Ne var ki, bu anıtsal yapı zamanla ihmal edilmiş ve yok olma sürecine girmiştir. 1950’li yıllarda yapılan incelemelerde konak hâlâ ayakta olmasına rağmen birçok iç süsleme tahrip olmuştu. 1970’lerde selsebil gibi değerli parçaların sökülmesiyle yapı iyice sahipsiz kalmış, 1986 yılında yapılan gözlemler konağın selamlık bölümünün tamamen yıkıldığını, haremlik bölümünün ise yarı yıkık halde olduğunu ortaya koymuştur. 1990’ların ortalarında ise haremlik kısmı da tamamen yıktırılmış, konak bütünüyle ortadan kalkmıştır. Yıkım sürecine dair herhangi bir resmî karar ya da haber kaydına ulaşılamamıştır; muhtemelen özel mülkiyet alanında gerçekleşmiş bir müdahale söz konusudur.
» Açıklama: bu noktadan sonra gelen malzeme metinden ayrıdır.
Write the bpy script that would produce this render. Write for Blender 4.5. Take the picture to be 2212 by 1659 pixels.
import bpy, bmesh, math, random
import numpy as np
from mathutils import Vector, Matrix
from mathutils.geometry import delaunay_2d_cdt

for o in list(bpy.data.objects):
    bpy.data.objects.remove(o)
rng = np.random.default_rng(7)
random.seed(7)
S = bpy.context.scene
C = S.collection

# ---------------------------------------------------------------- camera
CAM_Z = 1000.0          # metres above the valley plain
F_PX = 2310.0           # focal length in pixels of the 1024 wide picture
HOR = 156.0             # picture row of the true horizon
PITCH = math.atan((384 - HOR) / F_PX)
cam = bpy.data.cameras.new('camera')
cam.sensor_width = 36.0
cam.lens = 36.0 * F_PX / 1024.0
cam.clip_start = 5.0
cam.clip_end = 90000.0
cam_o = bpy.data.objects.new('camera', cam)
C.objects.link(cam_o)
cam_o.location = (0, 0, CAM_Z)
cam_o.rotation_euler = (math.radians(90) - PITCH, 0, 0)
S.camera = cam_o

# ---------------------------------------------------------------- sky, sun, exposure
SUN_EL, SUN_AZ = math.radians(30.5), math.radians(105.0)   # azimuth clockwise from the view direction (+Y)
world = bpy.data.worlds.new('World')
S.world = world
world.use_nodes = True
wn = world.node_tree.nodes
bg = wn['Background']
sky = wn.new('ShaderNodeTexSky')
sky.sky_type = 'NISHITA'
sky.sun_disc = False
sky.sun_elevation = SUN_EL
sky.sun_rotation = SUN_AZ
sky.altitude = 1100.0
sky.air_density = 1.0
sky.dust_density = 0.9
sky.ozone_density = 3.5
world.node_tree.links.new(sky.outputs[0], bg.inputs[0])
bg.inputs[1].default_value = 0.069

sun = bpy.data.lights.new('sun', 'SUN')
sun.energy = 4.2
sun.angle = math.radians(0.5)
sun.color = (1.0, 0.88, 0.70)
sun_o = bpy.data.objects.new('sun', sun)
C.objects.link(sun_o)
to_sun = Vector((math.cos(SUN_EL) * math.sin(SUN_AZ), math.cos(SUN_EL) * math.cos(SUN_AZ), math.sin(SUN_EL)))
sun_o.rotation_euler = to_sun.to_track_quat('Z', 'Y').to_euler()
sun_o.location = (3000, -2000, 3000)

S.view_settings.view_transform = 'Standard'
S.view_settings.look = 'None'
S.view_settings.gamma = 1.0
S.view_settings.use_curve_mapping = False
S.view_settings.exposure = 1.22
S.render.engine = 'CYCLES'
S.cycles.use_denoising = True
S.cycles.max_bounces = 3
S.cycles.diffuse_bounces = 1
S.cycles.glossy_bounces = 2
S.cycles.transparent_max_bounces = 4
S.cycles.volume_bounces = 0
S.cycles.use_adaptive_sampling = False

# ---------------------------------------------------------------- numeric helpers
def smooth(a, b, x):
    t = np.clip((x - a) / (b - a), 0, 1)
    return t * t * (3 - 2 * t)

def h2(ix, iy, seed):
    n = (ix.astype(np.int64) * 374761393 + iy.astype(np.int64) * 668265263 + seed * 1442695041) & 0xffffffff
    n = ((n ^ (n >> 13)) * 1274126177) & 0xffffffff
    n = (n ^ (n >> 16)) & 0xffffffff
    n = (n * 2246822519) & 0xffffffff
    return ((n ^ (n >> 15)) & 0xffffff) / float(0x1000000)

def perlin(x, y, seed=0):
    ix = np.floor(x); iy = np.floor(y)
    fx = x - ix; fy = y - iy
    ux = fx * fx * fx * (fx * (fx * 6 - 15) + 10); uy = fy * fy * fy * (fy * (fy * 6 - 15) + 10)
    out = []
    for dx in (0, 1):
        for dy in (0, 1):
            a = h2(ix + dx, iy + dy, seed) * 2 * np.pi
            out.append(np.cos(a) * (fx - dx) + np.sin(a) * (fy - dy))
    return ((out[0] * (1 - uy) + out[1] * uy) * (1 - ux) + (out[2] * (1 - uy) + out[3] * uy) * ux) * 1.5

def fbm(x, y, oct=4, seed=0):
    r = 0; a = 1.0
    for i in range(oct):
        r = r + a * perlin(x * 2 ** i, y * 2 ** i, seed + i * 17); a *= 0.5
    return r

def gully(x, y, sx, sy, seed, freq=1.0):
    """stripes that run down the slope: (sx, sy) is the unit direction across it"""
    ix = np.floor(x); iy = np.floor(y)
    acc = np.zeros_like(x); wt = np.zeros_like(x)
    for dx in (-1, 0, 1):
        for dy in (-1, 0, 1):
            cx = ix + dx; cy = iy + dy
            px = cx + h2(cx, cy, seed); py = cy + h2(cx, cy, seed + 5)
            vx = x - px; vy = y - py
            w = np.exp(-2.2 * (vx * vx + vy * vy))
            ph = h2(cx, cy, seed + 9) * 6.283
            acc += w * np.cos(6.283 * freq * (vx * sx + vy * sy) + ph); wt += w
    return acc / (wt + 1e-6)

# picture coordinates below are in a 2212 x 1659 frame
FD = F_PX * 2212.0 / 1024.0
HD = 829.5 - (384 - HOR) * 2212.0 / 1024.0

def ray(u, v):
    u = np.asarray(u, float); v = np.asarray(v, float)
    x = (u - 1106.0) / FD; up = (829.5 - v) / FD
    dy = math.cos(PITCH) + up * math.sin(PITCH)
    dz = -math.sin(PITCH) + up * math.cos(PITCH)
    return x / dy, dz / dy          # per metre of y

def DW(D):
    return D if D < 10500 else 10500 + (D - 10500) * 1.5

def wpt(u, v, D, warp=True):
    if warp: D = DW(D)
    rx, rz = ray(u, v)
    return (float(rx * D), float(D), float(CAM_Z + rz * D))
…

Günümüzde Zennecioğulları Konağı’ndan geriye yalnızca bazı arşiv fotoğrafları, hatıralar ve halk arasında hâlâ kullanılan deyimler kalmıştır. Bunlardan biri olan “Zennecioğlu’nun hamam parasını verecek adam mısın?” sözü, geçmişte ailenin zenginliğini ve konağın gösterişli yaşamını simgeleyen bir ifadedir. Konağın bulunduğu yer bugün büyük olasılıkla modern binalarla kaplıdır ve yapının fiziksel izlerine rastlamak mümkün değildir.